Retype all of the data. Every line must match exactly.

+++++

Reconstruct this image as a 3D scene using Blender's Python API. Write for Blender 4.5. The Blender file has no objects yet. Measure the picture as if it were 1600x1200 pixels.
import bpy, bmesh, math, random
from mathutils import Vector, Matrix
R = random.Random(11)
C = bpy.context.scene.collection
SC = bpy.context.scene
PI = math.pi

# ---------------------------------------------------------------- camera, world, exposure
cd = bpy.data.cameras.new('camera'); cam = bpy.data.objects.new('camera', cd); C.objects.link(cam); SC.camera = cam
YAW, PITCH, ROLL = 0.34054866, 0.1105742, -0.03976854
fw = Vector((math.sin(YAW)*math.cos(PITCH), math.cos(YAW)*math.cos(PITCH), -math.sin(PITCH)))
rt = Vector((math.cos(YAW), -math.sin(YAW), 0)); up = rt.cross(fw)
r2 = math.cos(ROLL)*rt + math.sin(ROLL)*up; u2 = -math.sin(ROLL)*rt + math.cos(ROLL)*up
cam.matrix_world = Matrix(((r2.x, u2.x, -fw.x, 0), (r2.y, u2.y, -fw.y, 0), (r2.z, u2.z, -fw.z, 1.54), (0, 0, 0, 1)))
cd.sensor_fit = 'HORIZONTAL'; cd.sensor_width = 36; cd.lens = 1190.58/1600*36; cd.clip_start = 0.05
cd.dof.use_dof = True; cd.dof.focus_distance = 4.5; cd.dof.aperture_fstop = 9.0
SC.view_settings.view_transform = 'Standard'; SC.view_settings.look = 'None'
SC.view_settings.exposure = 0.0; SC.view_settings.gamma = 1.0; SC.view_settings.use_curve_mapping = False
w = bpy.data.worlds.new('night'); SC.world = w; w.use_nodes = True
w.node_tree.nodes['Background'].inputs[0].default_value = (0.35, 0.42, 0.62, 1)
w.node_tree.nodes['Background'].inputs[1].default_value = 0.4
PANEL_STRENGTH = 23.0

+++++

◆ **Reply to the task**
Reconstruct this image as a 3D scene using Blender's Python API. Write for Blender 4.5. The Blender file has no objects yet. Measure the picture as if it were 1600x1200 pixels.
import bpy, bmesh, math, random
from mathutils import Vector, Matrix
R = random.Random(11)
C = bpy.context.scene.collection
SC = bpy.context.scene
PI = math.pi

# ---------------------------------------------------------------- camera, world, exposure
cd = bpy.data.cameras.new('camera'); cam = bpy.data.objects.new('camera', cd); C.objects.link(cam); SC.camera = cam
YAW, PITCH, ROLL = 0.34054866, 0.1105742, -0.03976854
fw = Vector((math.sin(YAW)*math.cos(PITCH), math.cos(YAW)*math.cos(PITCH), -math.sin(PITCH)))
rt = Vector((math.cos(YAW), -math.sin(YAW), 0)); up = rt.cross(fw)
r2 = math.cos(ROLL)*rt + math.sin(ROLL)*up; u2 = -math.sin(ROLL)*rt + math.cos(ROLL)*up
cam.matrix_world = Matrix(((r2.x, u2.x, -fw.x, 0), (r2.y, u2.y, -fw.y, 0), (r2.z, u2.z, -fw.z, 1.54), (0, 0, 0, 1)))
cd.sensor_fit = 'HORIZONTAL'; cd.sensor_width = 36; cd.lens = 1190.58/1600*36; cd.clip_start = 0.05
cd.dof.use_dof = True; cd.dof.focus_distance = 4.5; cd.dof.aperture_fstop = 9.0
SC.view_settings.view_transform = 'Standard'; SC.view_settings.look = 'None'
SC.view_settings.exposure = 0.0; SC.view_settings.gamma = 1.0; SC.view_settings.use_curve_mapping = False
w = bpy.data.worlds.new('night'); SC.world = w; w.use_nodes = True
w.node_tree.nodes['Background'].inputs[0].default_value = (0.35, 0.42, 0.62, 1)
w.node_tree.nodes['Background'].inputs[1].default_value = 0.4
PANEL_STRENGTH = 23.0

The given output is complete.